The African Development Bank has hosted a number of events during this UN climate conference as a way to highlight the initiatives that work on climate change in Africa. Many of the Bank's initiatives show the importance of more collaboration and linkages between the private sector and communities in respect of climate change adaptation and mitigation projects. It has also highlighted the importance of youth involvement in these initiatives.

In an event hosted on 13 December, a selection of young entrepreneurs and environmental activists were invited from several different countries, including Sudan, the Seychelles and Canada. They were joined by a government representative from the Cote d'Ivoire and a business expert from Morocco to discuss the opportunities and challenges of climate resilient entrepreneurship in tackling climate change.

Africa has the most positive attitudes towards entrepreneurship compared to the rest of the world. 7 out 10 young workers in Africa are self-employed. Small and medium-sized enterprises (SMEs) are of great importance to the growing challenge of climate change, and are also a powerful way of addressing underemployment and unemployment. But as policies and programmes continue to emphasise entrepreneurship to encourage Africa's youth to become job creators instead of job seekers, it is also important that SMEs can contribute to reducing climate change impacts, since SMEs constitute 95% of Africa's private sector, the main energy user and greenhouse gas producer.

In order for young people to succeed at running their own enterprises, they need to be provided with an enabling environment. "We have noticed that the mistakes of the past were mainly about inadequate training. You can always have a good idea but you need training to turn that idea into reality." noted Said Chakri, a supervisor and trainer at the Proponents Project in Morocco.

Said Chakri, Morocco

Government can play a major role in creating an enabling environment for green entrepreneurship by having a national strategy that focuses mainly on supporting the sector. Marcel Fodjo from the Government of Cote d'Ivoire said: "We certainly need a national policy. If you are a job seeker, and you can't find a job, create one for yourself, as there are many projects that you can be created, especially in the green entrepreneurship space. We have investments that work on encouraging and helping green entrepreneurs, so although we do work on this at the national level, we of course need a national policy."

The high level of innovation and creativity among young people in Africa needs to be utilised more in order for countries to be able to deal with current and future climate change impacts. Yannick Memee, a young entrepreneur from the Seychelles who is a leading blue economy entrepreneur enabler in his home country, said that young people in Africa and other regions need to learn from each others' experiences and be open to new ideas: "As young people we are afraid of failure and we need to learn how to accept and ensure that we have passion. You do not go into business because of money. Money is good but it is not everything and if it is your only motivation you will quit after the first setback you have."

One of the key challenges for youth-led initiatives is the availability of adequate training, access to markets, mentoring, and access to innovative financing schemes.
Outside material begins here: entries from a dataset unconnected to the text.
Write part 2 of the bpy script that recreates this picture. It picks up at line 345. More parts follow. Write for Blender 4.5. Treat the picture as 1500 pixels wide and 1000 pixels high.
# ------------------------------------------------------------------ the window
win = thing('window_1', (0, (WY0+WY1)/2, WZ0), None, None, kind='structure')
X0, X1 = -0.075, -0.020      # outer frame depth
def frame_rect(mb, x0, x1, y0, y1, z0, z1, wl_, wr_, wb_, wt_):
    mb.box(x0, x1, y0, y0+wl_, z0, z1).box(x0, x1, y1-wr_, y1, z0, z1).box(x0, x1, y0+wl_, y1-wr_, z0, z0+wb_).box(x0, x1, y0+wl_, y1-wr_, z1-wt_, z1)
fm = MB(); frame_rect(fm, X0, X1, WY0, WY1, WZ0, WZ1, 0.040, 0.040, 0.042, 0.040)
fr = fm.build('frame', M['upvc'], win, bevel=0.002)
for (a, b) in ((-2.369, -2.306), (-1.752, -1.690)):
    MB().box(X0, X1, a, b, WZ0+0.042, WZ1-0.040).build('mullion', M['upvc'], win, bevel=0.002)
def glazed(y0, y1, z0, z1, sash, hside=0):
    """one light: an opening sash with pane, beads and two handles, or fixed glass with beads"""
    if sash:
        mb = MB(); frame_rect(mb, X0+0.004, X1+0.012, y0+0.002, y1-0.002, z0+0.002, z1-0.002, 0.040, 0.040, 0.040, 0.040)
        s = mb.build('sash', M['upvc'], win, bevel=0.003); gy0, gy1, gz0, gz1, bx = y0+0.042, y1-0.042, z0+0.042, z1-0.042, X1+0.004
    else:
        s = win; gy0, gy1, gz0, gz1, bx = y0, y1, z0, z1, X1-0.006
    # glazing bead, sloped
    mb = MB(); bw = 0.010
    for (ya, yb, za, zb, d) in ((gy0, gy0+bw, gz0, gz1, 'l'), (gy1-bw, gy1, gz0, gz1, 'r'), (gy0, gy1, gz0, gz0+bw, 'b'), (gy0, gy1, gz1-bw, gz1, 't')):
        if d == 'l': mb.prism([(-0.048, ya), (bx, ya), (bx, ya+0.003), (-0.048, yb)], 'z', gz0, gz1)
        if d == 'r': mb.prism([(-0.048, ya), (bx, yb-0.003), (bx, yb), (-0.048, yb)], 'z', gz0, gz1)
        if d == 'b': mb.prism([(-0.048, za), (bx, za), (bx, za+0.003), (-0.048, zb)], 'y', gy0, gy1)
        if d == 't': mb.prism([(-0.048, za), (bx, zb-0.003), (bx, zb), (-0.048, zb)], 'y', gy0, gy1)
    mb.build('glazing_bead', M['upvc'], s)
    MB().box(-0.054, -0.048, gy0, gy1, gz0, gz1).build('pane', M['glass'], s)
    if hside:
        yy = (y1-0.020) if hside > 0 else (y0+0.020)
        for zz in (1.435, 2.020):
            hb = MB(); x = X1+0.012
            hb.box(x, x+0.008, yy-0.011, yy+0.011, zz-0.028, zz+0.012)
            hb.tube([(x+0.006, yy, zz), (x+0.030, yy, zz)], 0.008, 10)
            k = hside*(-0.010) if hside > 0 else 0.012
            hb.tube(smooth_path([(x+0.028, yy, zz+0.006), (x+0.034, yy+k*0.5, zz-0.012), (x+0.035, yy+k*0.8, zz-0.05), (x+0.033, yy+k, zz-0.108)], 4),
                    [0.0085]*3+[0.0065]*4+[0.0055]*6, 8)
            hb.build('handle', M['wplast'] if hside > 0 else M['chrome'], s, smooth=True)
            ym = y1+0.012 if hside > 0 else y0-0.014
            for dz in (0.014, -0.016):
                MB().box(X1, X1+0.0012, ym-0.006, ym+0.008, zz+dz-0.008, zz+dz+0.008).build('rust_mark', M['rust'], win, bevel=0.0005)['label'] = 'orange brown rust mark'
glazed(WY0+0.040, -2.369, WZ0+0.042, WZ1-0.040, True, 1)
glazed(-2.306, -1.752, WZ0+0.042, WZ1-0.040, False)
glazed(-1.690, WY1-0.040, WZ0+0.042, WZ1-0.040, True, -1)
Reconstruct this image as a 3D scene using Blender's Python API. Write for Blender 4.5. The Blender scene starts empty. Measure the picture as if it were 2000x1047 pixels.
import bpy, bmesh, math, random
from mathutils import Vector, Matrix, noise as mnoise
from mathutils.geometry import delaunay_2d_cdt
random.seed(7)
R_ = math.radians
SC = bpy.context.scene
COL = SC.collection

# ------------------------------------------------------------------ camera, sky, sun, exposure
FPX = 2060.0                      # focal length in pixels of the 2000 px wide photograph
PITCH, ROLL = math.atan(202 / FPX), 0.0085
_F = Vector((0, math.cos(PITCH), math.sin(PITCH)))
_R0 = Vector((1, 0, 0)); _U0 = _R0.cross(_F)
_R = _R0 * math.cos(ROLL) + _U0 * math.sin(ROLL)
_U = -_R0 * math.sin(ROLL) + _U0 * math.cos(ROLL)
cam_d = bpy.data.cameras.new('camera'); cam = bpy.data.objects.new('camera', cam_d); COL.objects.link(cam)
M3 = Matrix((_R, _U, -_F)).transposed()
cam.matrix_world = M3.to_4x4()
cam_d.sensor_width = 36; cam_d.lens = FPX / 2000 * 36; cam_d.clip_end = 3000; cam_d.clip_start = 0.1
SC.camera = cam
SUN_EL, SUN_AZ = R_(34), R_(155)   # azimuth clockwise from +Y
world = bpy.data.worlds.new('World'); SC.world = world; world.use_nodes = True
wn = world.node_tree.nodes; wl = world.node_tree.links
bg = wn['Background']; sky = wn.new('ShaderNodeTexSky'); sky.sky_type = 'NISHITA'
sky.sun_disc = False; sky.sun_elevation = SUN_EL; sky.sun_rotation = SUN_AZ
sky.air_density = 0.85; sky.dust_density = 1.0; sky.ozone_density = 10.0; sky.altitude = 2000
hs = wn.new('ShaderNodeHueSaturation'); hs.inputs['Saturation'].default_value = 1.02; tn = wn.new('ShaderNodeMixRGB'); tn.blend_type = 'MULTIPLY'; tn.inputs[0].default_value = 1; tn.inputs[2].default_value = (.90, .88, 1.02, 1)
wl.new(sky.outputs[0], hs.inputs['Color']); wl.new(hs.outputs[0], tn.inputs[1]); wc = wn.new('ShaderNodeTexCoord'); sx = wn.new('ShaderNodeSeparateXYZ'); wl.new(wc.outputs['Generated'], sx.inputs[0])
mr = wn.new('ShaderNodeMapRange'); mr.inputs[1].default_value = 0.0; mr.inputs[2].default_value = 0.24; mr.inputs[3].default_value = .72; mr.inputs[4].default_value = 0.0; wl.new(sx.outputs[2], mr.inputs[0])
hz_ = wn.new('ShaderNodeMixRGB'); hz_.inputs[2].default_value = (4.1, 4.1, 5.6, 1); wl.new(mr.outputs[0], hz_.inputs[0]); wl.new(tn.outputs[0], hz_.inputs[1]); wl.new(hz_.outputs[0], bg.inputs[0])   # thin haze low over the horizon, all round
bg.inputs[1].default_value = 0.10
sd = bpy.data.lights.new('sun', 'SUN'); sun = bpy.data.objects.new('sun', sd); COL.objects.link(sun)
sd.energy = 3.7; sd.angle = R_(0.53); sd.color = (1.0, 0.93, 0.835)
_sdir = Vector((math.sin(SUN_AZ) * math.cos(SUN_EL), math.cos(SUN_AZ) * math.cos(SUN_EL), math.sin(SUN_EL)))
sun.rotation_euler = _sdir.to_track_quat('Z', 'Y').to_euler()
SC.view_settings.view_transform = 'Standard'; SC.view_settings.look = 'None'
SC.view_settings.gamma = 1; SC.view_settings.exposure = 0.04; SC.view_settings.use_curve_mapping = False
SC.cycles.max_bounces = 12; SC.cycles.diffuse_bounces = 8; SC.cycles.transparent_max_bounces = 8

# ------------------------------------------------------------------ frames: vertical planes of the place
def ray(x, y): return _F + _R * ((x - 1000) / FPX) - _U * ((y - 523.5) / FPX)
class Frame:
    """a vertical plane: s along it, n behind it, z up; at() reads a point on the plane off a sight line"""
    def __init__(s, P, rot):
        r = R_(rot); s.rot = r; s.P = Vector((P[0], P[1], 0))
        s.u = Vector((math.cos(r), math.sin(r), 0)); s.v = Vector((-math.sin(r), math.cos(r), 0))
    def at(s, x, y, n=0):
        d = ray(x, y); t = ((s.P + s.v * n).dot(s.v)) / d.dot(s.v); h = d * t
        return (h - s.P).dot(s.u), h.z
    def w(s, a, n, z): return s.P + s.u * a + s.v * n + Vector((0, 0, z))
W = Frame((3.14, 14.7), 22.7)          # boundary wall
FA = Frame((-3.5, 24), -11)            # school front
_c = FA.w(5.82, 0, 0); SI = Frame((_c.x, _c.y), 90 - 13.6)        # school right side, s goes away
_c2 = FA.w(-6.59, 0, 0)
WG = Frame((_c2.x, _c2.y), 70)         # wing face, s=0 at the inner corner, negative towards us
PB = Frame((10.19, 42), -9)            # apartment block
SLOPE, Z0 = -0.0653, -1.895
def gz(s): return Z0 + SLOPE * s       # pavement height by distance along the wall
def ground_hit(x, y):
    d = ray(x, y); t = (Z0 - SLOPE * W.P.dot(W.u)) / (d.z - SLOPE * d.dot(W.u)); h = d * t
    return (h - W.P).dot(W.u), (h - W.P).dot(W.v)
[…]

The African Development Bank, through its Jobs for Youth in Africa Strategy and Youth Entrepreneurship and Innovation Multi-Donor Trust Fund aims to equip 50 million young men and women of working age with the skills they need to help them join the formal sector and create their own businesses. By supporting young African entrepreneurs with the means to innovate and create millions of high-quality jobs and promote inclusive economic growth continent-wide, the Bank hopes to drive forward the next generation of climate-resilient enterprises.